--- start DATA EXCERPT ---

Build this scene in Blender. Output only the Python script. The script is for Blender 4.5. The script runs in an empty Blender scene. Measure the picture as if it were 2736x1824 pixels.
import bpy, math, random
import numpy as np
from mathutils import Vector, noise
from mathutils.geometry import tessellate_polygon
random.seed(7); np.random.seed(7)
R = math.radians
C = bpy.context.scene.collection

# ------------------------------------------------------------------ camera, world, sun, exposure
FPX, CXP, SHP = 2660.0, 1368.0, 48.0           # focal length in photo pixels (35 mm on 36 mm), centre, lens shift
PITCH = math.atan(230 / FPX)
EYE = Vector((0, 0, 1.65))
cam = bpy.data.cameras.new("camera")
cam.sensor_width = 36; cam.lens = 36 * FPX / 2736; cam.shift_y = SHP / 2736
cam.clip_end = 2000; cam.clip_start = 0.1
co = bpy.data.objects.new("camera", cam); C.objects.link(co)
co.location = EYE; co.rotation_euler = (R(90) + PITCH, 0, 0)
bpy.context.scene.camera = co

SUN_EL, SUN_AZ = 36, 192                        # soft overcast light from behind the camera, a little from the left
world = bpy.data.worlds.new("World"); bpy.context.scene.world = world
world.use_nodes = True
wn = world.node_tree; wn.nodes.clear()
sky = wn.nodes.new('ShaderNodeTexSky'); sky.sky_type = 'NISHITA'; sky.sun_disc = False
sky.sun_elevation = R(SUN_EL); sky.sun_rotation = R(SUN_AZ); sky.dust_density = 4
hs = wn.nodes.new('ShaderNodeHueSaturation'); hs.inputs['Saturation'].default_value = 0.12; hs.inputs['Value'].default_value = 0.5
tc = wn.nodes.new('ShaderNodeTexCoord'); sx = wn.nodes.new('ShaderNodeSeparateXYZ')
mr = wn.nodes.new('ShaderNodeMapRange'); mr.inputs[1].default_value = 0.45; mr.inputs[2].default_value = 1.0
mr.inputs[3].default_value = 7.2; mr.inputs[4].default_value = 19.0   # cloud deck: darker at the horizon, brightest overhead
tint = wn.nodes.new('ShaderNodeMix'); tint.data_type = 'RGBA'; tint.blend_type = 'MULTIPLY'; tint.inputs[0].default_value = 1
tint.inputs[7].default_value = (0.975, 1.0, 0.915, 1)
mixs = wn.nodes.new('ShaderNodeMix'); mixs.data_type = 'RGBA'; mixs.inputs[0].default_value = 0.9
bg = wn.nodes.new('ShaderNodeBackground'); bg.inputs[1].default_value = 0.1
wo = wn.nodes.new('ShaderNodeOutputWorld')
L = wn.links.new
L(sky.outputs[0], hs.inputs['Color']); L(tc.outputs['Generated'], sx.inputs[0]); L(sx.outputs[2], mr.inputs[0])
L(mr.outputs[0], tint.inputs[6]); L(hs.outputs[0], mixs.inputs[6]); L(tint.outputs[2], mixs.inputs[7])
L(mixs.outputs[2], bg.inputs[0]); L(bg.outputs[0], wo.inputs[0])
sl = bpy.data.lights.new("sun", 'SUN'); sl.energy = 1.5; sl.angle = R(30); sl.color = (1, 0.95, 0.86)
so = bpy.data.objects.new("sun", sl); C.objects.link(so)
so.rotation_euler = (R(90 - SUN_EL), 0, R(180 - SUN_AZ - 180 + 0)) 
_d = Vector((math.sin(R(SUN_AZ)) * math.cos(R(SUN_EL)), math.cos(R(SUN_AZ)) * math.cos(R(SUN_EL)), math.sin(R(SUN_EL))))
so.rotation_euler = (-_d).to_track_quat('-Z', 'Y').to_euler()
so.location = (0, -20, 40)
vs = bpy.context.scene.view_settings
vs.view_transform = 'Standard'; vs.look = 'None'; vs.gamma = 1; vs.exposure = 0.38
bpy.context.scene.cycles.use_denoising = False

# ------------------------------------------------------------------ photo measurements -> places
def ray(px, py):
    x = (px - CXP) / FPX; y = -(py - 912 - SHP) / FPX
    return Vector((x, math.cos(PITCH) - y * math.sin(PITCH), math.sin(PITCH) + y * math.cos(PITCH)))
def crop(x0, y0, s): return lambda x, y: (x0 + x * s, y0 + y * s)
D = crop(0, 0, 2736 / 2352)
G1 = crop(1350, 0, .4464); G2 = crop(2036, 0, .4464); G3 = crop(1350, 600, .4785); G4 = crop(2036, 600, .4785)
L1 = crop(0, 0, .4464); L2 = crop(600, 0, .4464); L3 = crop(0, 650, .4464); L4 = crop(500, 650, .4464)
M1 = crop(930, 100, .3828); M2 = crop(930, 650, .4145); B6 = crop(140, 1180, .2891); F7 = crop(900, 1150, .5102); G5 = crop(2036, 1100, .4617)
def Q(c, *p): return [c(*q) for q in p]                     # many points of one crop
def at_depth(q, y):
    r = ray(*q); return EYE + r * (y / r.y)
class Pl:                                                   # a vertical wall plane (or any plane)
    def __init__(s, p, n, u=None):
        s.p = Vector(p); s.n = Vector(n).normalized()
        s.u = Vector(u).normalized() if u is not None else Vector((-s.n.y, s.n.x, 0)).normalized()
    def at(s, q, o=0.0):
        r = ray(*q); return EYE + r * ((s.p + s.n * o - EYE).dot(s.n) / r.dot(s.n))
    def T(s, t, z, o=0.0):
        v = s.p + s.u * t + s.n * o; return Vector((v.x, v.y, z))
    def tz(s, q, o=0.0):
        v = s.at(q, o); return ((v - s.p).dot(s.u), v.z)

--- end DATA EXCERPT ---

▶ **WHAT YOU SHOULD DO**
Repeat, word for word, the lines from the opening of the material through the line containing "C = bpy.context.scene.collection".

▶ **RESPONSE TO THE EXERCISE**
Build this scene in Blender. Output only the Python script. The script is for Blender 4.5. The script runs in an empty Blender scene. Measure the picture as if it were 2736x1824 pixels.
import bpy, math, random
import numpy as np
from mathutils import Vector, noise
from mathutils.geometry import tessellate_polygon
random.seed(7); np.random.seed(7)
R = math.radians
C = bpy.context.scene.collection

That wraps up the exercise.